# start of Dataset entries
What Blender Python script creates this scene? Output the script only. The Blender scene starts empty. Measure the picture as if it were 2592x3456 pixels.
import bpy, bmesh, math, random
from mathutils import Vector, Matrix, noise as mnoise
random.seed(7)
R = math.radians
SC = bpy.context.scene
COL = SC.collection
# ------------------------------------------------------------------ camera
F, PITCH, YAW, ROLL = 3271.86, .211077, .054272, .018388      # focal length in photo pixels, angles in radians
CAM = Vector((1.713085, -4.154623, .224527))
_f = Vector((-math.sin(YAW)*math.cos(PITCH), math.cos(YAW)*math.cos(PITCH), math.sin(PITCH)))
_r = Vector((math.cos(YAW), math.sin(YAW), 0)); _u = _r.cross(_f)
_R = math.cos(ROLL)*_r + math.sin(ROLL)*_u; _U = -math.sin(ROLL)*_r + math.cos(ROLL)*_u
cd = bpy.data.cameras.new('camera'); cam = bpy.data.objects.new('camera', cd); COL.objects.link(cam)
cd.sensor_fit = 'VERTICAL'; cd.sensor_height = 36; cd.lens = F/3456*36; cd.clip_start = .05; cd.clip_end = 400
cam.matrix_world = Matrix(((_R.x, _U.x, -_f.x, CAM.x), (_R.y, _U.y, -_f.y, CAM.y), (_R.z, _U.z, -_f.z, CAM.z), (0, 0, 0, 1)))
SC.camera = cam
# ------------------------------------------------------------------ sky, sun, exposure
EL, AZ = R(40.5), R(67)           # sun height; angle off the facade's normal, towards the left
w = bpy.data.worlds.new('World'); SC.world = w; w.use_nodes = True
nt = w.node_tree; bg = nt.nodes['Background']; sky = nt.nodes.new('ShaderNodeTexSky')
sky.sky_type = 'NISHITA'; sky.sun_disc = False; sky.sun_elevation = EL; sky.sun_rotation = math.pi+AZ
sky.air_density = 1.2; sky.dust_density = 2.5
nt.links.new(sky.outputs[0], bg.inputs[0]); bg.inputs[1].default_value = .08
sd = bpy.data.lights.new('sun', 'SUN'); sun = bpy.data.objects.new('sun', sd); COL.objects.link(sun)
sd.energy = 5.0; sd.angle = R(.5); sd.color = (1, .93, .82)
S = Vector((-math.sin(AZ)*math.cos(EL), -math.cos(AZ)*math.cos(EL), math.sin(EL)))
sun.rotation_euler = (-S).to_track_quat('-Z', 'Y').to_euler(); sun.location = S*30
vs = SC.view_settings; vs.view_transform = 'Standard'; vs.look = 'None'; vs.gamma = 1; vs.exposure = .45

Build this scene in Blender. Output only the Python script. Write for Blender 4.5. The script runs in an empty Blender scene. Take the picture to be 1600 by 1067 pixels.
# end of Dataset entries
(Description of the task)
Pick out the lines that have the word "pixels". Copy them all.

(Complete answer)
What Blender Python script creates this scene? Output the script only. The Blender scene starts empty. Measure the picture as if it were 2592x3456 pixels.
F, PITCH, YAW, ROLL = 3271.86, .211077, .054272, .018388      # focal length in photo pixels, angles in radians
Build this scene in Blender. Output only the Python script. Write for Blender 4.5. The script runs in an empty Blender scene. Take the picture to be 1600 by 1067 pixels.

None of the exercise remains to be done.